Nous apprenons dans la Michna ( Roch hachana  1, 1) qu’il existe quatre « débuts d’années », et parmi eux le Roch Hachana « pour l’arbre », le 1 er chevat selon Beith Chammaï , le 15 du même mois selon Beith Hillel .

Une première remarque s’impose à l’esprit à propos de cette Michna : Elle définit le 1er (ou le 15) chevat comme le roch hachana « pour l’arbre » (la-ilane), alors que l’usage s’est établi, dans notre façon de parler de cette journée, de dire d’elle qu’elle est le roch hachana la-ilanoth (« pour les arbres »).

La raison de cette différence réside dans le fait, explique le Benei Yissakhar, que la Michna a en vue un fruit bien particulier.

Nous devons, à Tou bi-chevat, prier de pouvoir être à même, quand viendra Soukoth, de nous offrir un bel ethrog, le fruit par excellence en quelque sorte, puisque la Tora le définit comme « un fruit de l’arbre » que nous devons prendre au premier jour de cette fête-là (Vayiqra 23, 40).
Or, la mitsva de l’ethrog représente essentiellement l’exécution d’un commandement divin, exécution dans laquelle nous sommes censés ne retirer aucun plaisir particulier.

Bien au contraire, la fête de Soukoth marque la fin des travaux agricoles, c’est-à-dire le moment où nous sommes étreints d’un sentiment de sécurité que procurent les richesses que nous venons d’accumuler.

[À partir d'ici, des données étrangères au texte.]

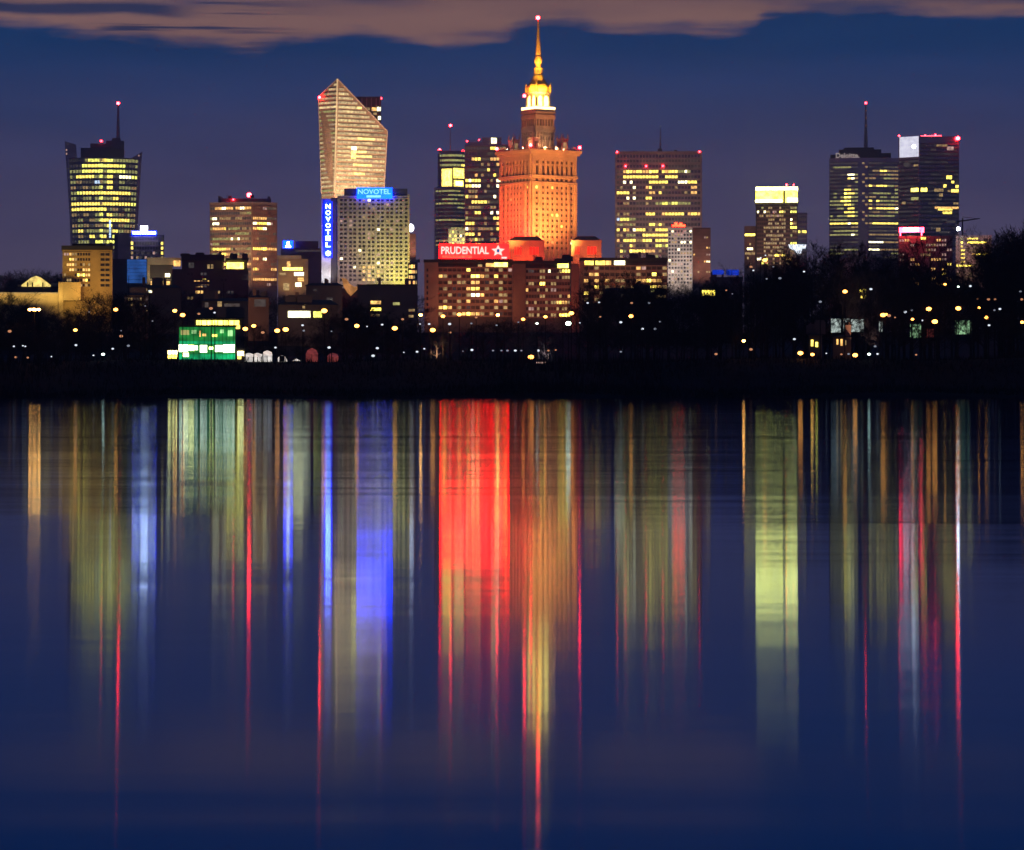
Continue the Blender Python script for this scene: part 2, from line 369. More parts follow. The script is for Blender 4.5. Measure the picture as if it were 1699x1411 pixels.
# ---- dark rambling block with flat roofs
b = Bld('dark_block', 'wide dark stepped block with a heavy flat roof and one yellow lit window band', 'building', 350, 1400)
box_body(b, 286, 412, 447, 30, 'darkc'); b.part('upper_storey', M['darkc'], (302, 370, 2, 24, 432, 446.8), (375, 410, 1, 24, 432, 446.8)); b.part('roof', M['roof'], (301, 372, -2, 26, 423, 431.8), (374, 412, -1.5, 25, 428.5, 431.8), (386, 394, 6, 12, 420, 428.4))
clutter(b, 304, 368, 423, 20, 2, 5); clutter(b, 378, 410, 428.5, 20, 7, 4); f = flat(b, 286, 0, 412, 0)
for w in ((376, 404, 435.5, 446, 'Y'), (344, 348, 439, 446, 'd'), (350, 354, 439, 446, 'd'), (313, 322, 436, 445, 'q')): b.win(flat(b, 286, .8, 412, .8), *w, d=.5)
for w in ((322, 347, 466, 473, 'o'), (325, 337, 475, 490, 'o'), (336, 342, 460, 464, 'y'), (412 - 10, 411, 456, 464, 'q')): b.win(f, *w)
facade(b, f, 288, 410, 450, 520, 22, 7, rnd(.16, 'qqdk', None, 4), .7, .45, M['darkc']); b.done()

# ---- pinkish office tower with red lamp
b = Bld('office_tower', 'squat brown office tower with warm lit storeys and one big red roof lamp', 'office tower', 404, 2600, G_TOWER)
poly = [(b.x(418), 0), (b.x(460), 12), (b.x(447), 46), (b.x(348), 34), (b.x(348), 14)]
mb = MB(); mb.prism(poly, -1, b.z(337)); mb.build('wall', M['brown'], b.root)
mb = MB(); mb.prism([(b.x(418), -.8), (b.x(461), 11.6), (b.x(448), 47), (b.x(347), 35), (b.x(347), 13.4)], b.z(337) + .01, b.z(335)); mb.build('parapet', M['pink'], b.root)
b.part('plant_room', M['brown'], (364, 450, 15, 36, 328, 334.9)); b.part('roof_shaft', M['darkc'], (362, 366, 14, 17, 324, 334.8))
fl_, fr_ = flat(b, 348, 14, 418, 0), flat(b, 418, 0, 460, 12)
P_l = ['.oowoo.owoo', '', '.w..........', '.ww.........', 'eoooy.......', '', '......w.w...', 'p...........', 'eyyyyoe..d..', '.e.yyo.d..d.', 'eeee.yy.....', '....ye.oyyyo', '.....yo.d...', '.d...d.d..d.', 'd.d..d....d.']
P_r = ['...p...', '', 'oooo...', 'wyyywp.', 'oyyw...', '', '.d.....', '', 'yyyYooo', '.......', 'oo.w...', '', 'yo...oo', '.......', 'ooooooo', '....p..']
clutter(b, 364, 450, 328, 30, 9, 6); facade(b, fl_, 349, 417, 341, 468, 18, 15, P_l, .88, .5, M['brown'], 'facade_frame', .5, 2, fill='vqed')
facade(b, fr_, 419, 459, 341, 476, 12, 16, P_r, .86, .5, M['red_brick'], 'facade_frame', .5, 2, fill='..v')
b.lamp(413.5, 321.5, 20, 4.0); b.lamp(387, 330, 14, 1.6, 'warn_s'); b.done()
FK[0] = 0.3
for px in (360, 400, 440): flood(b.world(px, 480, -60), b.world(px, 400, 5), 330000, (1, .58, .30), 70)
FK[0] = 1.0

# ---- low lit block right of it
b = Bld('office_block', 'low beige block with three yellow lit bands right of the squat brown tower', 'office building', 485, 2300)
box_body(b, 461, 511, 430, 20, 'brown'); b.part('parapet', M['pink'], (460, 500, -.5, 20.5, 424, 429.8))
f = flat(b, 461, 0, 511, 0)
for w in ((469, 502, 444, 449, 'Y'), (476, 482, 434, 443, 'o'), (488, 504, 452, 458, 'w'), (494, 504, 461, 467, 'o'), (490, 500, 469, 476, 'w'), (464, 474, 453, 457, 'd'), (470, 480, 470, 482, 'd')): b.win(f, *w)
FK[0] = 0.25
b.done(); flood(b.world(485, 480, -30), b.world(485, 450, 0), 120000, (1, .65, .25), 80)
FK[0] = 1.0
b = Bld('office_block', 'small dark block bearing a white bell-shaped emblem on blue', 'office building', 500, 3100)
box_body(b, 466, 534, 412, 20, 'darkc'); b.part('roof_room', M['darkc'], (490, 528, 4, 16, 400, 411.9)); b.win(flat(b, 466, 0, 534, 0), 490, 532, 415, 418, 'q'); b.done()
s = Bld('rooftop_sign', 'tiny white bell-shaped emblem glowing on a blue plate above the small dark block', 'sign', 478, 3098, None, wz(412, 3098))
mb = MB(); mb.prism([(0, 0)] * 0 or [(s.x(473.5), -.6), (s.x(482.5), -.6), (s.x(482.5), -.1), (s.x(473.5), -.1)], s.z(411), s.z(408.5)); mb.loft([[(s.x(475), -.6, s.z(408.4)), (s.x(481), -.6, s.z(408.4)), (s.x(481), -.1, s.z(408.4)), (s.x(475), -.1, s.z(408.4))], [(s.x(476.5), -.6, s.z(401)), (s.x(479.5), -.6, s.z(401)), (s.x(479.5), -.1, s.z(401)), (s.x(476.5), -.1, s.z(401))]])
mb.build('sign_emblem', M['white_sign'], s.root); s.part('backing_panel', M['blue_panel'], (470, 486, 0, .6, 399.5, 412))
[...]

La fonction de Soukoth est d’ancrer dans nos esprits que nous ne devons pas nous bercer de l’illusion que notre sécurité dans ce monde-ci est générée par notre réussite matérielle. Cette fête est donc celle de la spiritualité.

Comme l’explique le Gaon de Vilna (commentaire de Chir ha-chirim 1, 4), il nous a été ordonné de résider dans la souka en Tichri parce c’est à ce moment-là que sont revenues les nuées de gloire après Yom Kippour.

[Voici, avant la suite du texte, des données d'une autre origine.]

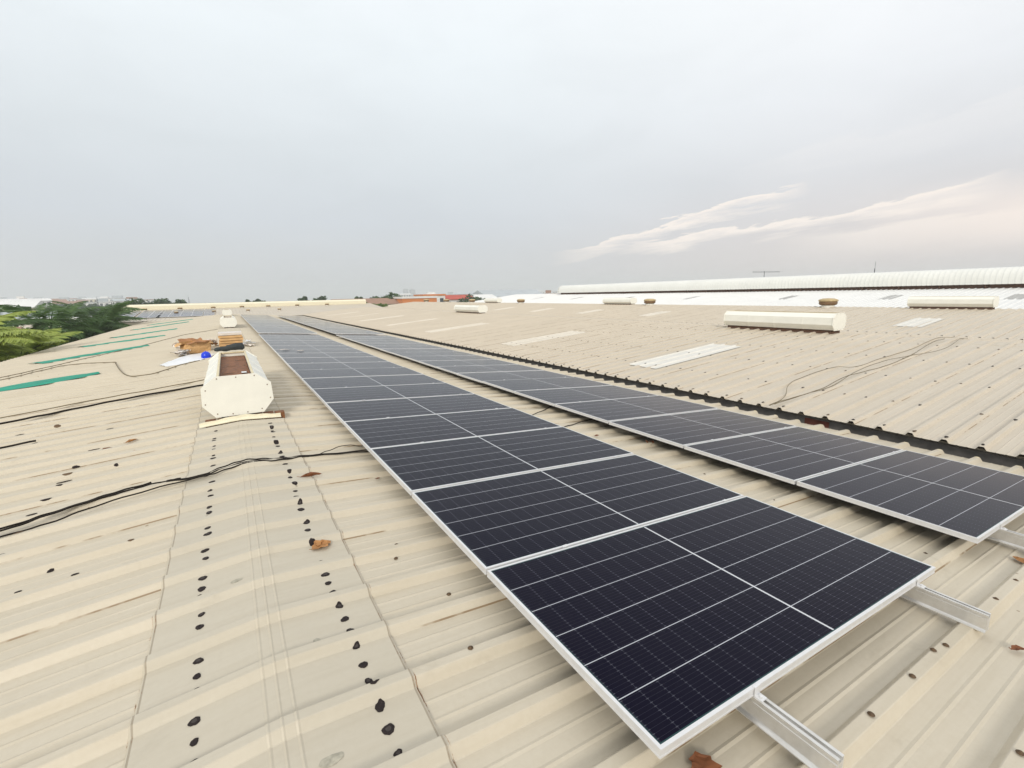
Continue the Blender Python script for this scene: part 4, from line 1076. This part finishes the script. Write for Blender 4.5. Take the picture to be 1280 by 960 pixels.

De la même manière, cette fête exprime le retour du peuple d’Israël à sa spiritualité après le pardon que lui a octroyé Yom Kippour.

Quant à la journée de Tou bi-chevat, elle est bien autre chose : Elle est devenue, d’une certaine manière, la journée du « plaisir » et de la matérialité élevée au rang de la mitswa.

L’usage s’est institué de consommer ce jour-là le plus de fruits possible, et notamment de ceux qui caractérisent Erets Israël, « pays de froment et d’orge, et de vigne et de figue et de grenade, pays d’olivier à huile et de miel [de dattes] » (Devarim 8, 8).

Les deux premiers de ces fruits, c’est-à-dire le froment et l’orge, servent à fabriquer le pain, nourriture de base de l’homme, celle au sujet de laquelle il nous est recommandé : « Mange du pain avec du sel, bois de l’eau avec mesure, couche sur le sol, accepte une vie de privations et consacre-toi à la Tora » (Avoth 6, 4).

Les cinq autres « denrées d’Erets Israël », en revanche, représentent ce qui constitue le complément de la halakha, comme étant consacré par l’usage et la coutume, et comme représentant, en même temps, la possibilité pour le Juif de prendre pleinement plaisir dans les produits de la Création.